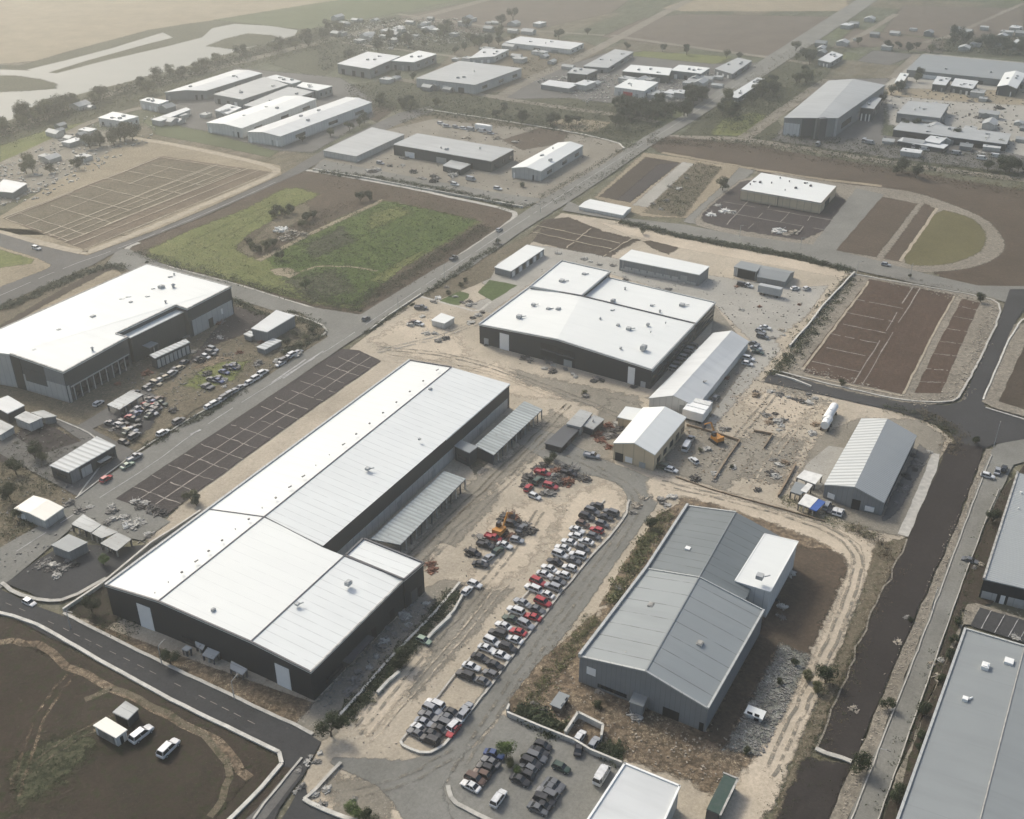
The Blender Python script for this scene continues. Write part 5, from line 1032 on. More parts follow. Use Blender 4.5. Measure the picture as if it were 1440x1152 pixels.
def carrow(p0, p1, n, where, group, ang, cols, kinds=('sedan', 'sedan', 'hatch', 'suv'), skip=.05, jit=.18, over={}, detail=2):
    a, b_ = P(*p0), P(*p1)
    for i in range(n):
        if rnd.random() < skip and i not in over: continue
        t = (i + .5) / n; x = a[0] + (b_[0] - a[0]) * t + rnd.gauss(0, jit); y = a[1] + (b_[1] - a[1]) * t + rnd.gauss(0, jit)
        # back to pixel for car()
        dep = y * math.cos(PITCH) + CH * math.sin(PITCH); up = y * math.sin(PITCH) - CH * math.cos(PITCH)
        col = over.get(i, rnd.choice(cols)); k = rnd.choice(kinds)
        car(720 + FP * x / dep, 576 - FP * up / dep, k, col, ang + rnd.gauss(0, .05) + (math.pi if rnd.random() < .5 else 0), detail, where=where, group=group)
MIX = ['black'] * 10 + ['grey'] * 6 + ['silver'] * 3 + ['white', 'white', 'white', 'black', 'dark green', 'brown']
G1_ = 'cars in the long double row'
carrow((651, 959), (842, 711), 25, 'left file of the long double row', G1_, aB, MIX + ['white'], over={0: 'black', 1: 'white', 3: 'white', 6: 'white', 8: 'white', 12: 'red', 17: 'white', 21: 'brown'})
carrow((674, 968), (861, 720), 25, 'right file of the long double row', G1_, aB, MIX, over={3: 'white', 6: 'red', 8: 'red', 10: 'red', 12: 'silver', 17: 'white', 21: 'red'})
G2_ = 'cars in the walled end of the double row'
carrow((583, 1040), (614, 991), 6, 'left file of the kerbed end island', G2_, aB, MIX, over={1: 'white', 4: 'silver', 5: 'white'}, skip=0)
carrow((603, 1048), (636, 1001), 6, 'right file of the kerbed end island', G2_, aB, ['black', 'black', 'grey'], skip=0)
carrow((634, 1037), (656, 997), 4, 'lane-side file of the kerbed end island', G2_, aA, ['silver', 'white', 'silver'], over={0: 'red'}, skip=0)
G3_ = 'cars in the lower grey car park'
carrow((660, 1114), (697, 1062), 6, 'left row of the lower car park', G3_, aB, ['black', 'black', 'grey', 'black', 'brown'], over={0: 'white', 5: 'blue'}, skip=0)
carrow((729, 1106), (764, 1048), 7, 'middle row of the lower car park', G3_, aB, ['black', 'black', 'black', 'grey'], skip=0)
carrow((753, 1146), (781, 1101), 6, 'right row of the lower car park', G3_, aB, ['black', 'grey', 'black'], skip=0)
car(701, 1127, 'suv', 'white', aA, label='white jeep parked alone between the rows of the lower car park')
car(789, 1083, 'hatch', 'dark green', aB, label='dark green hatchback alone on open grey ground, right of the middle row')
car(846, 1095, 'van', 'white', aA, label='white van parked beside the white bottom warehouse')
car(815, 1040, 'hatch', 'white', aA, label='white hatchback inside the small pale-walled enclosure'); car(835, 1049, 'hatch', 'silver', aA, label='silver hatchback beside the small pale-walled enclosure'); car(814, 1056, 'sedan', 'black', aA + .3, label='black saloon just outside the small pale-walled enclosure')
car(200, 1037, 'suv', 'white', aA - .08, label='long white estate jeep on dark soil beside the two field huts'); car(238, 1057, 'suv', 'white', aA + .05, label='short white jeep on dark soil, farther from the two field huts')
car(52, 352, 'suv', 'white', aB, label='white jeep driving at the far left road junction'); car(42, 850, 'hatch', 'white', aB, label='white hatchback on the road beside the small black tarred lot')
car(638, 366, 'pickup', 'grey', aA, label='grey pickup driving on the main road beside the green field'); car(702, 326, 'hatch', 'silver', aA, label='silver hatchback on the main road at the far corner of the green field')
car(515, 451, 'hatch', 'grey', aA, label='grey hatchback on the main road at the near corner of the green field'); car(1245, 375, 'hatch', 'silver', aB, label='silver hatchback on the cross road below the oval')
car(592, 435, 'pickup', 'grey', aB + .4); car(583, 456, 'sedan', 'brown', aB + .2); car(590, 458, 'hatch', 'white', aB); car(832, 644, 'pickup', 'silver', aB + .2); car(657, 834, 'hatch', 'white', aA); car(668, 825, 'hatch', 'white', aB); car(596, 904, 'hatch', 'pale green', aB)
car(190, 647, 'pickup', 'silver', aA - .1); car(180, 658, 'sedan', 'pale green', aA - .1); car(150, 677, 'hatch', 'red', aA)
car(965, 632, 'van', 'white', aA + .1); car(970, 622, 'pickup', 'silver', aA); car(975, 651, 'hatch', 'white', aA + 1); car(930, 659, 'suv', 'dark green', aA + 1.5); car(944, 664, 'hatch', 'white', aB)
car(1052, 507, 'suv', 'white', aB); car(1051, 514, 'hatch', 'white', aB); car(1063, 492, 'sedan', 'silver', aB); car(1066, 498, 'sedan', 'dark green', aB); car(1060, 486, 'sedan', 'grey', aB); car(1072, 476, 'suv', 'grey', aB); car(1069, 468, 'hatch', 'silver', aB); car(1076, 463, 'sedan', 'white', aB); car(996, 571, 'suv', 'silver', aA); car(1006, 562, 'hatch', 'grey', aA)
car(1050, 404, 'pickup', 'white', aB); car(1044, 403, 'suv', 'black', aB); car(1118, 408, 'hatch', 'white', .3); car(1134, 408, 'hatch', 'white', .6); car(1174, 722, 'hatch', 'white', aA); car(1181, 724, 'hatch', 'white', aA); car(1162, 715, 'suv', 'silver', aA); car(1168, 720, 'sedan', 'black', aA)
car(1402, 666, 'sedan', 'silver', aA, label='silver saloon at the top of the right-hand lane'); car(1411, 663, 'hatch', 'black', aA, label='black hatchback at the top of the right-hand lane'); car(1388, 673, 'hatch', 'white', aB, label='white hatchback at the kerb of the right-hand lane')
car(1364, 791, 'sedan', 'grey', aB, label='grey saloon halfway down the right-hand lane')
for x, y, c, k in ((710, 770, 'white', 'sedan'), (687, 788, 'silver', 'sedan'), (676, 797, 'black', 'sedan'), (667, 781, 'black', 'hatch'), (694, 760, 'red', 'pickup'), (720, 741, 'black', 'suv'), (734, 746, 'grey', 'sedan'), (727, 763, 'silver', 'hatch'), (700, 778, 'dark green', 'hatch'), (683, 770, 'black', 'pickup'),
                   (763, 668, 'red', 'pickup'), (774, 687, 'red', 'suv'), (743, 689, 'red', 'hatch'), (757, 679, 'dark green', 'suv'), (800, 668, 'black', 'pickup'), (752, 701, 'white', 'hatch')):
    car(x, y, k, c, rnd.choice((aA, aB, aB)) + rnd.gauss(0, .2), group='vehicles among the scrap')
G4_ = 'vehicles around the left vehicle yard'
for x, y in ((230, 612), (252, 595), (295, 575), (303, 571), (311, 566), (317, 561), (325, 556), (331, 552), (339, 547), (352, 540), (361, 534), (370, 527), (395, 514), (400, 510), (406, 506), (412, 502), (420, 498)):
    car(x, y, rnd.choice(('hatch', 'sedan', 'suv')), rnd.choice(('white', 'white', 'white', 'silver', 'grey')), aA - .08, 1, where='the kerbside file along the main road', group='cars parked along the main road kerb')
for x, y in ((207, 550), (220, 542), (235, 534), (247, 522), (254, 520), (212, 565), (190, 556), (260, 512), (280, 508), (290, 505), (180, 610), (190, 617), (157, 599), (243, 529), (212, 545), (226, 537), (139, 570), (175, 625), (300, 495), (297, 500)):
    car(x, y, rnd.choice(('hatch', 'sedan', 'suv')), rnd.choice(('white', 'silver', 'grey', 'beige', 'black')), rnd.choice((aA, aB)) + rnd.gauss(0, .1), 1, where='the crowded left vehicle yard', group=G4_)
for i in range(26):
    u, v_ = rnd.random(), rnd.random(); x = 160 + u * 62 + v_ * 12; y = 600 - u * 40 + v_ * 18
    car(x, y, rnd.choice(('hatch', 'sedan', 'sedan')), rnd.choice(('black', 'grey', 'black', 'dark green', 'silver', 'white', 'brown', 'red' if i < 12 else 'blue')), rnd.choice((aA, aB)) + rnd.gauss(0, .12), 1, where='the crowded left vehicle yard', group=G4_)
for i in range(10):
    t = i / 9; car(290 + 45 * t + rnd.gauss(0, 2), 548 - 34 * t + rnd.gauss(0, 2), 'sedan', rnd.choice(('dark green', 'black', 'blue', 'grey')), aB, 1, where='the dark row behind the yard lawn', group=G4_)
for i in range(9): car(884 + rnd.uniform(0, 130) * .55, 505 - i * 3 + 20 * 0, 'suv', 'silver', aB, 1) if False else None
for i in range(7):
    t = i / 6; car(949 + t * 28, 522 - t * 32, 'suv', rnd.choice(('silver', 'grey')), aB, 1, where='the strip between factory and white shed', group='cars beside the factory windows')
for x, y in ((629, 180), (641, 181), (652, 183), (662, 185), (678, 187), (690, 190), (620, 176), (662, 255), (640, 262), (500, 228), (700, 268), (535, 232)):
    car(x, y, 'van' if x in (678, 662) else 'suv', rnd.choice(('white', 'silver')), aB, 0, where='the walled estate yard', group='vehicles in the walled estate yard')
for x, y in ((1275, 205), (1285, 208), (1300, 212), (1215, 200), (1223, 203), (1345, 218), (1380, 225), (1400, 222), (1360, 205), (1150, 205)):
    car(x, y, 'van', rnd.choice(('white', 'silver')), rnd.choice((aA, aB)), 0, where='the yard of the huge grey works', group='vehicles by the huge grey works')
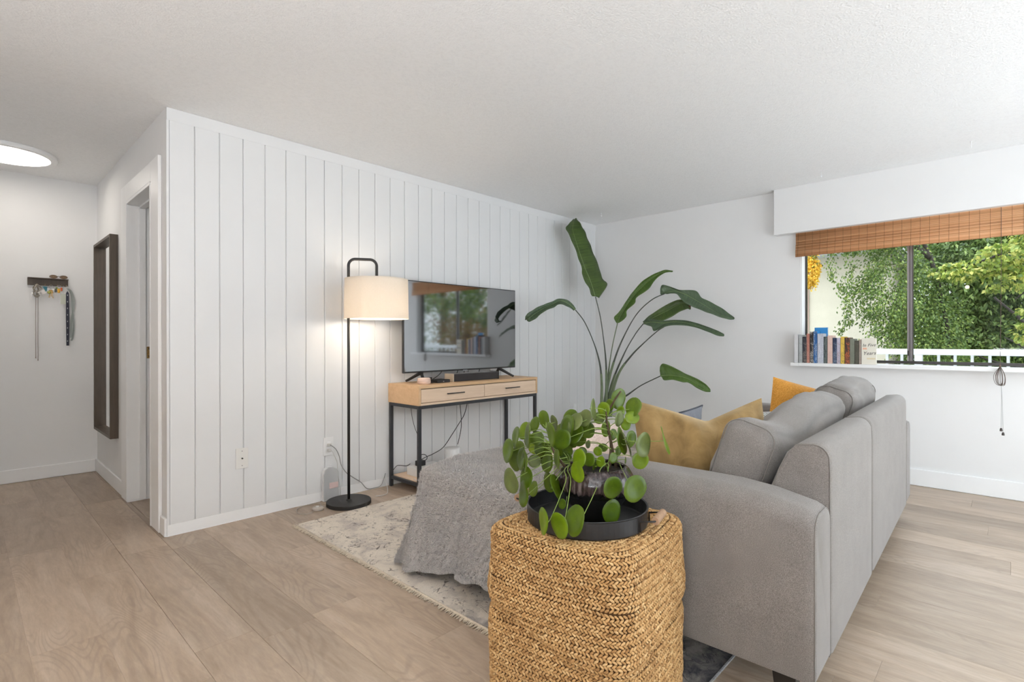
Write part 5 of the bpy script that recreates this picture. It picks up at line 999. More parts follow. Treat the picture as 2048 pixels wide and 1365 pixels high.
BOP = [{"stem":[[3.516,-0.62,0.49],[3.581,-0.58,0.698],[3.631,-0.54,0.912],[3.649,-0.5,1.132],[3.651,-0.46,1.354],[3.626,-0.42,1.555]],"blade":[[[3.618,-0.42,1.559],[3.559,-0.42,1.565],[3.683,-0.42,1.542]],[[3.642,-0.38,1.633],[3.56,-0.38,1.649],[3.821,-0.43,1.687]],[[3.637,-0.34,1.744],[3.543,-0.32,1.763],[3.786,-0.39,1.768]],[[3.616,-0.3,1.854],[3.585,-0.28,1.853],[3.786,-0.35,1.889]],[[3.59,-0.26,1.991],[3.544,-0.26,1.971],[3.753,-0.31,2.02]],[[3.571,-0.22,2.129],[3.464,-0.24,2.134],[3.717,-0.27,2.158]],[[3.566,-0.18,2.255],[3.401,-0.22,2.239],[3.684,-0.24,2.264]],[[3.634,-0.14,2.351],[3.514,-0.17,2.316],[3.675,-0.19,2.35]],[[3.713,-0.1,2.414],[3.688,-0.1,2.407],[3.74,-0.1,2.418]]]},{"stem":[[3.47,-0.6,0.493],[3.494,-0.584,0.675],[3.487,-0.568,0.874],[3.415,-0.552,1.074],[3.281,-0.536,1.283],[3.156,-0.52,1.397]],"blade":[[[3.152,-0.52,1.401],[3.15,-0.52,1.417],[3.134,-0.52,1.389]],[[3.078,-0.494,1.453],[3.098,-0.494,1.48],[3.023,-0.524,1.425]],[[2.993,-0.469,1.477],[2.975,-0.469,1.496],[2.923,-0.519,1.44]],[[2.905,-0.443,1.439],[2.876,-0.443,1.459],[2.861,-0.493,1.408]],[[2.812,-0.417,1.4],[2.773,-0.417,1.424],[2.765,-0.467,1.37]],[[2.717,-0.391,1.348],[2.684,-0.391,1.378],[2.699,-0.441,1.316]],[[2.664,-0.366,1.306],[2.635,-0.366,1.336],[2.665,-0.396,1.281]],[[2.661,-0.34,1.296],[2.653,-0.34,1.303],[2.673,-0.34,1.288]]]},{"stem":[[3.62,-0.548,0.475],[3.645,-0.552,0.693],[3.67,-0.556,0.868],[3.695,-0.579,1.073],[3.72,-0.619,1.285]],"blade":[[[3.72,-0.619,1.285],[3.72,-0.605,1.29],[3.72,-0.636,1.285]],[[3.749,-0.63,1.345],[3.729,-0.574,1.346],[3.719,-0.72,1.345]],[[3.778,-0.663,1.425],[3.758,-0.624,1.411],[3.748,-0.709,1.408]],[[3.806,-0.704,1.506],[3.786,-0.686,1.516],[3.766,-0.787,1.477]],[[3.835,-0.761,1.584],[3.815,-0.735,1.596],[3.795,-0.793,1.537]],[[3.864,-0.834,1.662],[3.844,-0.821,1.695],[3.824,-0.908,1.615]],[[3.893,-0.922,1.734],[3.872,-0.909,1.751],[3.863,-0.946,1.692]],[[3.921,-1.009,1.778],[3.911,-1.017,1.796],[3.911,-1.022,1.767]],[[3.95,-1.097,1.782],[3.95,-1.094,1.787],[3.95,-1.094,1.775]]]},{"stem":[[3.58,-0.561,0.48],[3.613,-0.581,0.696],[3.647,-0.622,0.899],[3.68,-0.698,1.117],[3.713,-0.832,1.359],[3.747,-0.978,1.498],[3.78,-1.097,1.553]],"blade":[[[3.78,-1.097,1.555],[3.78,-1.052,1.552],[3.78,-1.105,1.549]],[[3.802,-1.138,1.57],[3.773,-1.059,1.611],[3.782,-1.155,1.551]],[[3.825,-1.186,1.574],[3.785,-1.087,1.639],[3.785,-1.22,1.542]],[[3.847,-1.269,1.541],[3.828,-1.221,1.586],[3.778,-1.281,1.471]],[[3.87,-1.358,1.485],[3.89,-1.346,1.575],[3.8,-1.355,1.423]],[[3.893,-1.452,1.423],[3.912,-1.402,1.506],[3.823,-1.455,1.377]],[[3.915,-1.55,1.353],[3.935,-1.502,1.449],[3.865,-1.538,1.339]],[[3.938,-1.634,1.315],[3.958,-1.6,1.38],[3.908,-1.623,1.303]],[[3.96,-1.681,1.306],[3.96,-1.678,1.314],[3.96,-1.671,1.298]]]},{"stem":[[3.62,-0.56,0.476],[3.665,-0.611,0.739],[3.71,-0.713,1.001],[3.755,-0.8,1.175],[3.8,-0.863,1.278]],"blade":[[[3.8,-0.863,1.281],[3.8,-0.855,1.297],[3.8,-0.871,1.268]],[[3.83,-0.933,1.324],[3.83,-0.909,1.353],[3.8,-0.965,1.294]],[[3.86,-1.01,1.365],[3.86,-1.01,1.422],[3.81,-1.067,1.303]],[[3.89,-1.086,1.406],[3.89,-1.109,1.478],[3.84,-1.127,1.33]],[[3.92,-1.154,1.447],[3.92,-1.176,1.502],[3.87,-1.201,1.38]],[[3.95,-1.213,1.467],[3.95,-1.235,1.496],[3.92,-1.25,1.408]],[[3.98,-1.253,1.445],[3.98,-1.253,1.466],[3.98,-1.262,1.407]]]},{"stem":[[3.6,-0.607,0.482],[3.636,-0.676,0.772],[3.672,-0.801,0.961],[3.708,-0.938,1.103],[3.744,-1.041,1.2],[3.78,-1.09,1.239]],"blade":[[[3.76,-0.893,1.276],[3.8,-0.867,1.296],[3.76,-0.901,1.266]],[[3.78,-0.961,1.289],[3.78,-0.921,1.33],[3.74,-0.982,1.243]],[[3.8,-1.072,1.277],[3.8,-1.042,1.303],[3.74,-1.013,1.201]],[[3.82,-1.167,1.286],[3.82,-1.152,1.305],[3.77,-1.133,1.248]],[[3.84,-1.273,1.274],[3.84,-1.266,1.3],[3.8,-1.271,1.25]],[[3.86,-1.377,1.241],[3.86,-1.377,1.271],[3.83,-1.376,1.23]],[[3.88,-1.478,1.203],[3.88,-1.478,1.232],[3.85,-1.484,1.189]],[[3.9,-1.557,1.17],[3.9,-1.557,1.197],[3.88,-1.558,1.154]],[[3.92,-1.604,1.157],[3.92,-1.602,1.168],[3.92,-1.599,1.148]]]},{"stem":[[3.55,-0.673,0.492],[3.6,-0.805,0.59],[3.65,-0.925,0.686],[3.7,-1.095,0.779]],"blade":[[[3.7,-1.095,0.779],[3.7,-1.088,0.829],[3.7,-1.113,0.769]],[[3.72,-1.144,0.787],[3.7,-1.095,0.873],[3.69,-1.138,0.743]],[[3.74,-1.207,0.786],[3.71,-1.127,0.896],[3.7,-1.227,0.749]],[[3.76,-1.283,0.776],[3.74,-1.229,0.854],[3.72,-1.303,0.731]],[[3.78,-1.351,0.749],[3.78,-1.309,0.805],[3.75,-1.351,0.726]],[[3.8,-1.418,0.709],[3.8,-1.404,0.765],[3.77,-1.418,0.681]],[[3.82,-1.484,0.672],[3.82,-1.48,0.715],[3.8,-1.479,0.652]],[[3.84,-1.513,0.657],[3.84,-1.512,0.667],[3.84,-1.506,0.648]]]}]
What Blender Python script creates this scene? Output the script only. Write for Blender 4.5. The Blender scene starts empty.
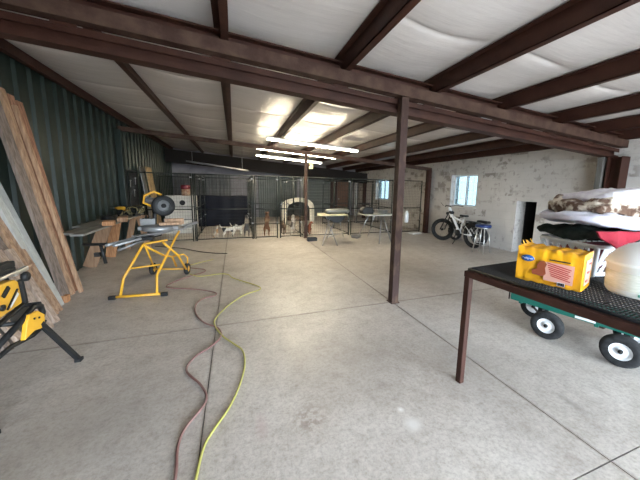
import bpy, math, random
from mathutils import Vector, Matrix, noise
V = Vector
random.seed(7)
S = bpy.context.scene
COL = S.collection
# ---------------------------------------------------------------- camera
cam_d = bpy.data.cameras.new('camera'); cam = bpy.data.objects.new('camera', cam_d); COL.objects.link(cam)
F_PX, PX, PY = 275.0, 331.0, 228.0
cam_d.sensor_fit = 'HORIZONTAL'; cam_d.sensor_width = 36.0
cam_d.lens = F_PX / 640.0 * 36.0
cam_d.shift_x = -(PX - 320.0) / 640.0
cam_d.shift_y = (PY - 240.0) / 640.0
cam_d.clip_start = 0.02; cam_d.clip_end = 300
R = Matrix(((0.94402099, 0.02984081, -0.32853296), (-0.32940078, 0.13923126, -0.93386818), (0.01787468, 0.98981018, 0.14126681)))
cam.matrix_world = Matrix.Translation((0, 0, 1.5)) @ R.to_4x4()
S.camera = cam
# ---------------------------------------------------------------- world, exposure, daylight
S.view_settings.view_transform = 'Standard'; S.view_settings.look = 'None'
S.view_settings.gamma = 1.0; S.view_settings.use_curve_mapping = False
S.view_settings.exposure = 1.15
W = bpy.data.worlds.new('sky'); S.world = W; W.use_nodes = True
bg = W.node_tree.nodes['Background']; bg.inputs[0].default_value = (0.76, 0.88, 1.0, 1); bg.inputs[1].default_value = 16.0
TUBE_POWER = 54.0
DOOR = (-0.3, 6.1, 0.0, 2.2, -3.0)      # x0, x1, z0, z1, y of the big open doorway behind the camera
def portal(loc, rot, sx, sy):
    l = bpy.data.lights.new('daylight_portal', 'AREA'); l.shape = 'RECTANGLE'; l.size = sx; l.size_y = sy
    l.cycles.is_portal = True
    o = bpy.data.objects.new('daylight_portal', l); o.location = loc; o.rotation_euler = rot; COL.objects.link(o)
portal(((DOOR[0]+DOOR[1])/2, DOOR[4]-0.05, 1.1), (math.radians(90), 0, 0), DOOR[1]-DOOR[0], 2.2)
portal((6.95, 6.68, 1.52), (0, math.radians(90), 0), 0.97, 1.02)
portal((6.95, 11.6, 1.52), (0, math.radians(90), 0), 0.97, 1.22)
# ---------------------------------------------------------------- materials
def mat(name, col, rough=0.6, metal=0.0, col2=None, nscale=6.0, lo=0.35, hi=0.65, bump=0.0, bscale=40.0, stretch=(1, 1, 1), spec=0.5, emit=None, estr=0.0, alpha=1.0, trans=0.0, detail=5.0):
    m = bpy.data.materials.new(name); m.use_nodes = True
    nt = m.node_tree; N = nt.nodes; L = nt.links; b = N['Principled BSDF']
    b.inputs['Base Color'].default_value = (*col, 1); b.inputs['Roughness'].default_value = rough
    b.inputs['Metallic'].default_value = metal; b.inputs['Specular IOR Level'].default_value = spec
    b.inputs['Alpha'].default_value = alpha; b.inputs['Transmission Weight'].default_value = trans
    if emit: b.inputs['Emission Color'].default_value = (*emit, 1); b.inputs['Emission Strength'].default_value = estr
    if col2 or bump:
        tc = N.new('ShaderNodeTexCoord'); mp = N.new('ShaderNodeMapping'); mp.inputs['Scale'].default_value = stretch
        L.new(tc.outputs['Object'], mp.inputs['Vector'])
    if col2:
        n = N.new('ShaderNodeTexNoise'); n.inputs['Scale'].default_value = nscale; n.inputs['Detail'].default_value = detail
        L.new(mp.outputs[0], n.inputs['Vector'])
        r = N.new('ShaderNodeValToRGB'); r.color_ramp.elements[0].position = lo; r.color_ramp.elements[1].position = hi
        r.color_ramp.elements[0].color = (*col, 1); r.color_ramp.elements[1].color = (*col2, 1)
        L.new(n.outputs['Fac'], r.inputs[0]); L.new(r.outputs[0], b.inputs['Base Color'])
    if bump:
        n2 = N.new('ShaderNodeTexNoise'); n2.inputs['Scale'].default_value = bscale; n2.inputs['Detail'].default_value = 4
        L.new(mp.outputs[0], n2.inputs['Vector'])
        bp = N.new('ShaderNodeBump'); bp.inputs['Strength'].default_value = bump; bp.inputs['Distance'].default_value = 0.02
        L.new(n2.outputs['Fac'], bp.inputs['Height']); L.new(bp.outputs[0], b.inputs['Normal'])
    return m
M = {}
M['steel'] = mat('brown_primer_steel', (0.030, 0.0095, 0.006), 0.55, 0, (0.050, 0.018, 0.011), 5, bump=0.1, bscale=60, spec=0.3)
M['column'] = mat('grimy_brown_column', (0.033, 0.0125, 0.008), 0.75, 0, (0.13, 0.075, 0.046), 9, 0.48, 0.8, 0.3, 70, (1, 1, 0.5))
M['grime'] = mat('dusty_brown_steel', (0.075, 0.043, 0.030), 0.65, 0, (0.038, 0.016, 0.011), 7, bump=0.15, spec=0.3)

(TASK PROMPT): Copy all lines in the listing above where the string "Python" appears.

(COMPLETED EXERCISE):
The Blender Python script for this scene continues. Write part 5, from line 1032 on. More parts follow. Use Blender 4.5. Measure the picture as if it were 1440x1152 pixels.
What Blender Python script creates this scene? Output the script only. Write for Blender 4.5. The Blender scene starts empty.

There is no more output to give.